Tuesday, June 19, 2007

Harry Potter and the Hairdos

While double scheduling the evening of July 14th -- nephew's engagement party and Girl Scout Mother-Daughter Swim, both at 7 p.m. -- my eye slid to July 11, also doubled scheduled, uniform sale at Our Lady of Greenwood, 1 to 6 p.m., and the day that "Harry Potter and the Order of the Phoenix" arrives in theaters.
Getting to both events on the 14th will be impossible.
Attending OOTP and the uniform sale won't.
I am eagerly awaiting author J.K. Rowling's Harry Potter No. 7 later in July, too. (It's on order at my local bookstore.)
The movies are awesome.
But mostly I'm glad to see Hogwarts finally has a barber.
"Harry Potter and the Goblet of Fire" was marred by way too much hair, way too long.
Long hair is part and parcel of being a witch or wizard. The adult actors wear their locks longer and carry it off, from Headmaster Dumbledore to Potions Professor Snape, though a bit greasily in his case. But the young teens peering from behind their waves of hair irritated me to the point that it nearly distracted me from the action.
Am I carrying this peeve too far?
The angst and self-consciousness common to the early teens is captured and portrayed in part by these hairdos.
Hermione finally finds out how to tame her tresses that threatened to make her look like a mushroom in the early movies. Pulling it back from her face, with tendrils softening the edges, made Hermione look older, more mature, wiser, more appealing, especially to the older love-interest character, Viktor. Each of these traits was important for her to convey since they are developed more fully in the book, GoF.
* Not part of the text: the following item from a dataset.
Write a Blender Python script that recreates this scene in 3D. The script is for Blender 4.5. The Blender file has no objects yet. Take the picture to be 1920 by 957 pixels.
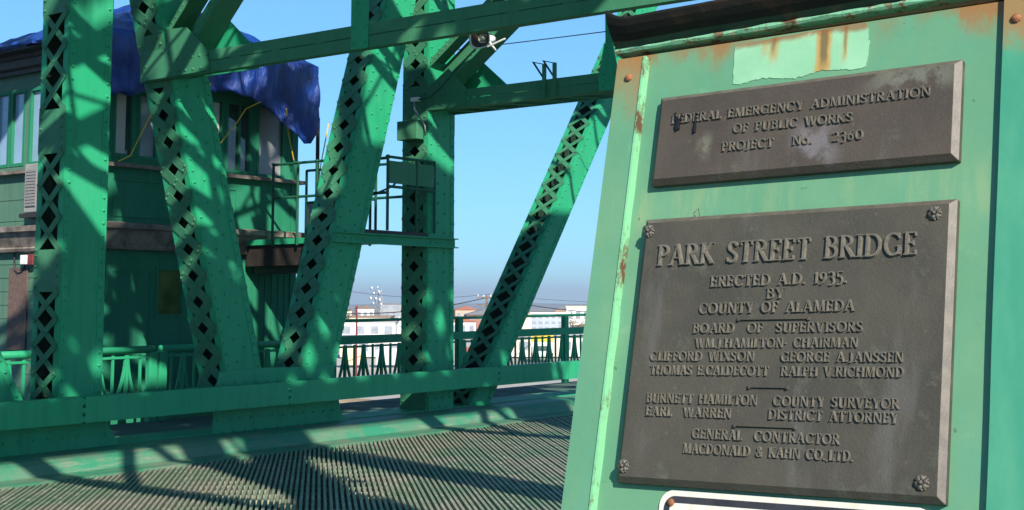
import bpy, bmesh, math, random
from mathutils import Vector, Matrix, noise
random.seed(7)
R = math.radians
SC = bpy.context.scene
COL = SC.collection

# ------------------------------------------------------------------ camera, sky, sun, exposure
cd = bpy.data.cameras.new('camera'); cam = bpy.data.objects.new('camera', cd); COL.objects.link(cam)
cam.location = (0, 0, 1.7); cam.rotation_euler = (R(95.91), 0, R(37.0))
cd.sensor_width = 36; cd.lens = 48.0; cd.shift_y = -0.0878
cd.clip_start = .05; cd.clip_end = 30000
SC.camera = cam
SUN = Vector((1.4, -1.0, 1.07)).normalized()
sd = bpy.data.lights.new('sun', 'SUN'); sun = bpy.data.objects.new('sun', sd); COL.objects.link(sun)
sd.energy = 5.0; sd.angle = R(.53); sd.color = (1, .94, .83)
sun.rotation_euler = SUN.to_track_quat('Z', 'Y').to_euler(); sun.location = (20, -20, 30)
W = bpy.data.worlds.new('World'); SC.world = W; W.use_nodes = True
nt = W.node_tree
sky = nt.nodes.new('ShaderNodeTexSky'); sky.sky_type = 'NISHITA'; sky.sun_disc = False
sky.sun_elevation = math.asin(SUN.z); sky.sun_rotation = math.atan2(SUN.x, SUN.y)
sky.altitude = 0; sky.air_density = .5; sky.dust_density = 0; sky.ozone_density = 3
# a clear sky is far brighter at the horizon than the photograph's exposure shows: even it out with height
wtc = nt.nodes.new('ShaderNodeTexCoord'); wsp = nt.nodes.new('ShaderNodeSeparateXYZ'); wmr = nt.nodes.new('ShaderNodeMapRange')
nt.links.new(wtc.outputs['Generated'], wsp.inputs[0]); nt.links.new(wsp.outputs[2], wmr.inputs[0])
wmr.inputs[1].default_value = 0; wmr.inputs[2].default_value = .27; wmr.inputs[3].default_value = .056; wmr.inputs[4].default_value = .125
wmx = nt.nodes.new('ShaderNodeMix'); wmx.data_type = 'RGBA'; wmx.blend_type = 'MULTIPLY'; wmx.inputs[0].default_value = 1
nt.links.new(sky.outputs[0], wmx.inputs[6]); wmx.inputs[7].default_value = (.76, 1.20, 1.16, 1)
nt.links.new(wmx.outputs[2], nt.nodes['Background'].inputs[0])
nt.links.new(wmr.outputs[0], nt.nodes['Background'].inputs[1])
SC.view_settings.view_transform = 'Standard'; SC.view_settings.look = 'None'
SC.view_settings.exposure = .75; SC.view_settings.gamma = 1; SC.view_settings.use_curve_mapping = False
SC.cycles.max_bounces = 8

# ------------------------------------------------------------------ helpers
def tag(o, label=None, cat=None, group=None, kind=None):
    if label: o['label'] = label
    if cat: o['category'] = cat
    if group: o['group'] = group
    if kind: o['kind'] = kind
    return o
def thing(name, label, cat, loc=(0, 0, 0), group=None, mat=None):
    o = bpy.data.objects.new(name, None); COL.objects.link(o)
    o.empty_display_size = .2
    if mat is not None: o.matrix_world = mat
    else: o.location = loc
    return tag(o, label, cat, group)

class MB:
    def __init__(s): s.v = []; s.f = []
    def add(s, vs, fs):
        n = len(s.v); s.v += [tuple(v) for v in vs]; s.f += [tuple(i + n for i in f) for f in fs]
    def par(s, o, a, b, c):                       # parallelepiped from a corner and three edges
        o, a, b, c = Vector(o), Vector(a), Vector(b), Vector(c)
        if a.cross(b).dot(c) < 0: a, b = b, a
        s.add([o, o+a, o+a+b, o+b, o+c, o+a+c, o+a+b+c, o+b+c],
              [(0, 3, 2, 1), (4, 5, 6, 7), (0, 1, 5, 4), (1, 2, 6, 5), (2, 3, 7, 6), (3, 0, 4, 7)])
        return s
    def box(s, x0, x1, y0, y1, z0, z1):
        return s.par((x0, y0, z0), (x1-x0, 0, 0), (0, y1-y0, 0), (0, 0, z1-z0))
    def bar(s, p, q, wv, tv):                     # bar along p..q; wv and tv are the full cross vectors
        p, q, wv, tv = Vector(p), Vector(q), Vector(wv), Vector(tv)
        return s.par(p - wv/2 - tv/2, q - p, wv, tv)
    def prism(s, poly, h):                        # polygon of 3D points pushed by vector h
        h = Vector(h); P = [Vector(p) for p in poly]; n = len(P)
        nrm = Vector((0, 0, 0))
        for i in range(n): nrm += P[i].cross(P[(i+1) % n])
        if nrm.dot(h) < 0: P.reverse()
        s.add(P + [p + h for p in P], [tuple(range(n))[::-1], tuple(range(n, 2*n))] +
              [(i, (i+1) % n, n + (i+1) % n, n + i) for i in range(n)])
        return s
    def tube(s, pts, r, n=8, cap=True):
        P = [Vector(p) for p in pts]; rings = []
        rr = r if isinstance(r, (list, tuple)) else [r]*len(P)
        for i, p in enumerate(P):
            t = (P[min(i+1, len(P)-1)] - P[max(i-1, 0)]).normalized()
            a = t.cross(Vector((0, 0, 1)))
            if a.length < 1e-3: a = t.cross(Vector((0, 1, 0)))
            a.normalize(); b = a.cross(t)
            rings.append([p + (a*math.cos(2*math.pi*k/n) + b*math.sin(2*math.pi*k/n))*rr[i] for k in range(n)])
        fs = []
        for i in range(len(P)-1):
            for k in range(n): fs.append((i*n+k, (i+1)*n+k, (i+1)*n+(k+1) % n, i*n+(k+1) % n))
        if cap: fs += [tuple(range(n)), tuple(range((len(P)-1)*n, len(P)*n))[::-1]]
        s.add([v for r_ in rings for v in r_], fs)
        return s
    def dome(s, c, nrm, r=.0165, h=.021, n=8):     # a rivet head
        c, w = Vector(c), Vector(nrm).normalized()
        a = w.orthogonal().normalized(); b = w.cross(a)
        vs = []
        for rad, hh in ((1, 0), (.8, .6), (.4, .92)):
            vs += [c + (a*math.cos(2*math.pi*k/n) + b*math.sin(2*math.pi*k/n))*r*rad + w*h*hh for k in range(n)]
        vs.append(c + w*h)
        fs = []
        for i in range(2):
            for k in range(n): fs.append((i*n+k, i*n+(k+1) % n, (i+1)*n+(k+1) % n, (i+1)*n+k))
        fs += [(2*n+k, 2*n+(k+1) % n, 3*n) for k in range(n)]
        s.add(vs, fs); return s
    def build(s, name, mat, parent=None, shear=0, smooth=False, bevel=0):
        vs = [(x, y, z + shear*y) for x, y, z in s.v] if shear else s.v
        me = bpy.data.meshes.new(name); me.from_pydata(vs, [], s.f); me.update()
        if smooth:
            for p in me.polygons: p.use_smooth = True
        o = bpy.data.objects.new(name, me); COL.objects.link(o)
        for m in (mat if isinstance(mat, list) else [mat]): me.materials.append(m)
        if parent: o.parent = parent
        if bevel:
            b = o.modifiers.new('bevel', 'BEVEL'); b.width = bevel; b.segments = 2; b.limit_method = 'ANGLE'; b.angle_limit = R(50)
        return o
def copy_tree(o, parent=None):
    c = o.copy(); COL.objects.link(c); c.parent = parent
    for ch in list(o.children): copy_tree(ch, c)
    return c

# ------------------------------------------------------------------ materials
class NB:
    """small node builder"""
    def __init__(s, name):
        s.m = bpy.data.materials.new(name); s.m.use_nodes = True; s.t = s.m.node_tree
        s.b = s.t.nodes['Principled BSDF']; s.tc = s.t.nodes.new('ShaderNodeTexCoord')
    def n(s, typ, **kw):
        nd = s.t.nodes.new('ShaderNode' + typ)
        for k, v in kw.items(): setattr(nd, k, v)
        return nd
    def put(s, sock, v):
        if v is None: return
        if hasattr(v, 'node'): s.t.links.new(v, sock)
        elif isinstance(v, (tuple, list)) and len(v) == 3 and sock.type == 'RGBA': sock.default_value = (*v, 1)
        else: sock.default_value = v
    def math(s, op, a, b=None, clamp=False):
        nd = s.n('Math', operation=op, use_clamp=clamp); s.put(nd.inputs[0], a); s.put(nd.inputs[1], b); return nd.outputs[0]
    def coord(s, scale=(1, 1, 1), gen='Object'):
        mp = s.n('Mapping'); s.put(mp.inputs['Vector'], s.tc.outputs[gen]); mp.inputs['Scale'].default_value = scale
        return mp.outputs[0]
    def noise(s, scale, detail=4, rough=.55, vec=None, dist=0):
        nd = s.n('TexNoise'); nd.inputs['Scale'].default_value = scale; nd.inputs['Detail'].default_value = detail
        nd.inputs['Roughness'].default_value = rough; nd.inputs['Distortion'].default_value = dist
        s.put(nd.inputs['Vector'], vec if vec is not None else s.coord()); return nd.outputs[0]
    def ramp(s, v, lo, hi):                       # smooth 0..1 between lo and hi
        nd = s.n('MapRange', interpolation_type='SMOOTHSTEP'); s.put(nd.inputs[0], v)
        nd.inputs[1].default_value = lo; nd.inputs[2].default_value = hi; return nd.outputs[0]
    def mix(s, f, a, b):
        nd = s.n('Mix', data_type='RGBA'); s.put(nd.inputs[0], f); s.put(nd.inputs[6], a); s.put(nd.inputs[7], b); return nd.outputs[2]
    def xyz(s, gen='Object'):
        nd = s.n('SeparateXYZ'); s.put(nd.inputs[0], s.tc.outputs[gen]); return nd.outputs
    def band(s, v, c, w, soft):                   # 1 inside c-w..c+w
        d = s.math('ABSOLUTE', s.math('SUBTRACT', v, c)); return s.math('SUBTRACT', 1.0, s.ramp(d, w - soft, w + soft))
    def mul(s, *a):
        r = a[0]
        for x in a[1:]: r = s.math('MULTIPLY', r, x)
        return r
    def bump(s, h, strength=.2, dist=.01):
        nd = s.n('Bump'); nd.inputs['Strength'].default_value = strength; nd.inputs['Distance'].default_value = dist
        s.put(nd.inputs['Height'], h); s.put(s.b.inputs['Normal'], nd.outputs[0])
    def done(s, col, rough=.5, spec=.5, metal=0):
        s.put(s.b.inputs['Base Color'], col); s.put(s.b.inputs['Roughness'], rough)
        s.put(s.b.inputs['Specular IOR Level'], spec); s.put(s.b.inputs['Metallic'], metal); return s.m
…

Harry's poufy hair still had to look untameable and try to stick up as described in the book. The cut reinforced the youth that Harry had to fight, being a much-younger boy in a magical contest for adult-age wizards.
But the hair on the Weasley actors heads! Argh!
Fred and George looked perfectly fine. Their straight hair hung much like older teens hair should. The cuts emphasized their malleable mugs on the jokesters.
Ginny Weasley's 'do I despair of. It was thin and unkempt, the length doing nothing to help the mousy air about her. Comparing the actress to Emma Watson, it's really hard to see how Ginny will metamorphosize into a young girl that could turn Harry's head. In OOTP, Ginny is compared several times to a cat, sleek and tossing her long hair in ways that a tigress might. I haven't seen much of the trailers, but it doesn't seem that the directors have helped that metamorphosis along.
But it was Ronald Weasley's (Rupert Grint) hair that drove me crazy. His wavy auburn locks are exactly the kind of hairdo that actress playing his sister needs.
But seeing him peer, sullen, angry and one-eyed, from the wall of hair, with its one wave that seemed to be a solid mass, made me want to scream.
We all know or have seen kids like that. Their hair is a curtain protecting them from the world, a place where they can hide and think their dark thoughts.
This is probably exactly the image the directors wanted to convey. GoF did drive a deep wedge between Harry and Ronald. But their reconciliation on screen didn't take away that awful head of hair Ron had.
From a couple of trailers I have seen, the warriors against evil seem to have visited the barber or hair stylist a couple of times.
Shorter hair make fighting the Death Eaters easier, I'm sure. All that exertion and running around makes you sweat, and you don't want heavy, sweaty hair hanging in your eyes and plastered to your neck making you hot and uncomfortable. Avoiding a hex or jinx is harder when you have to push your long hair out of your eyes.
Longer hair for the young teens will still be in evidence somewhere. There is a lot of angry and angst in OOTP to be communicated. Rowling used sentences in all upper case to convey the anger and yelling, most of it by Harry. Yelling is easier to do in the movies, though.
I can't wait until July 11th. Seeing the book brought to like on screen is a double-edged sword. There are things that will pop up, like all that long hair in the previous movie, that readers may not even considering when "seeing" the story in their minds.
Maybe I'll try to find a midnight screening, to avoid the double-scheduling.